Неудача адмирала Дукворта в предпринятой им противу Константинополя экспедиции довольно доказывает неудобства и опасности подобных сему покушений; почему и предписываю вам наистрожайше воздерживаться от оных, разве бы по непредвидимым каким-либо обстоятельствам можно было надеяться на верный и решительный успех. Но как почти невозможно ласкать себя таковою надеждою, то и повторяю вам предписания, от 12-го минувшего марта вам данные, дабы вы ограничились наистрожайшей блокадой устья Дарданелл, таким образом, чтобы никакое судно, под каким бы то флагом и предлогом ни было, не могло пробраться в Константинополь. Само собою разумеется, что если бы турецкий флот покусился выйти в Белое (Эгейское — Е. Т.) море, то вам должно будет отражать оный с свойственной вам и всему российскому воинству храбростью и искусством.

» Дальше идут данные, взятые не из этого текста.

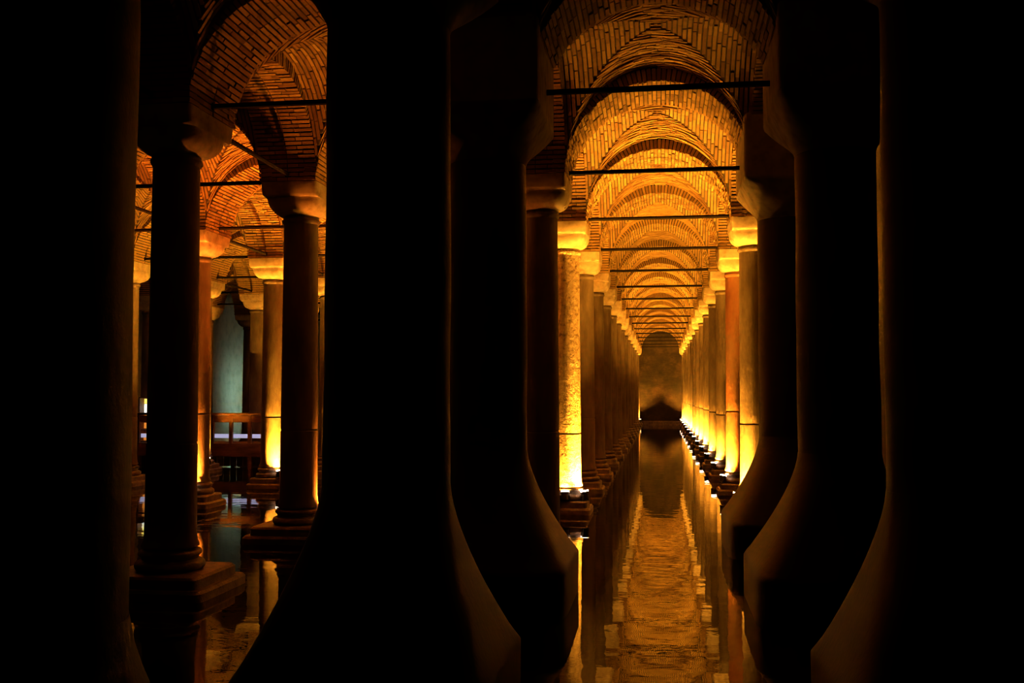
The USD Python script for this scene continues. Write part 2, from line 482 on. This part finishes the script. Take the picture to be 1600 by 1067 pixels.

На случай же естли бы в последствии времени присоединился опять с вами адмирал Дукворт или какая-либо другая английская эскадра, то вам надлежать будет действовать с оною в совершенном согласии; ибо, не взирая на случившееся ныне, мы состоим в наитеснейших связях с его величеством королем великобританским по всем предметам, до настоящей войны касающимся.
Полковник Поцо-ди-Борго не оставит способствовать вам во всех случаях, где содействие его будет для вас нужным, и я уверен, что вы с особенной пользой употребить его можете, наипаче естли вам приведется действовать купно с английской эскадрой.
Господину Поцо-ди-Борго поручено сообщить вам данные ему наставления, из коих вы усмотрите, что предполагаемые с Портою переговоры клонятся единственно к тому, чтобы восстановить мир между нами и империей Оттоманской, на основании трактатов, до последнего разрыва существовавших; следовательно, всякое предприятие, имеющее в виду какое-либо завоевание на счет Порты, было бы совершенно противно умеренным и бескорыстным моим правилам и намерениям.
За сим, приняв в уважение, что по отдаленности, в коей вы находитесь, и по крайним затруднениям в коммуникации невозможно нам будет снабжать вас на каждый непредвидимый случай особыми наставлениями и разрешениями, уполномачивая вас, не ожидая оных, действовать всегда по собственному вашему благоусмотрению, руководствуясь инструкциями, поныне вам данными, не теряя впрочем из виду цели, нами предположенной, и наблюдая во всех ваших движениях и операциях всю осторожность и предусмотрительность, кои в нынешних обстоятельствах необходимо нужны.
Я буду ожидать донесений ваших о успехе подвигов ваших противу Порты, не сомневаясь ни мало, что благоразумные предприятия ваши увенчаны будут совершенным успехом, и что тем подадите мне новый случай изъявить вам признательность мою, каковую приятно мне во всякое время оказывать вам по тем расположениям, с каковыми пребываю”.
Какова оказалась эта царская “признательность”, мы увидим в конце настоящей работы. Но что Сенявину оставалось действовать исключительно “по собственному благоусмотрению”, это была правда.
И Сенявин не ждал царских указаний, чтобы начать действовать.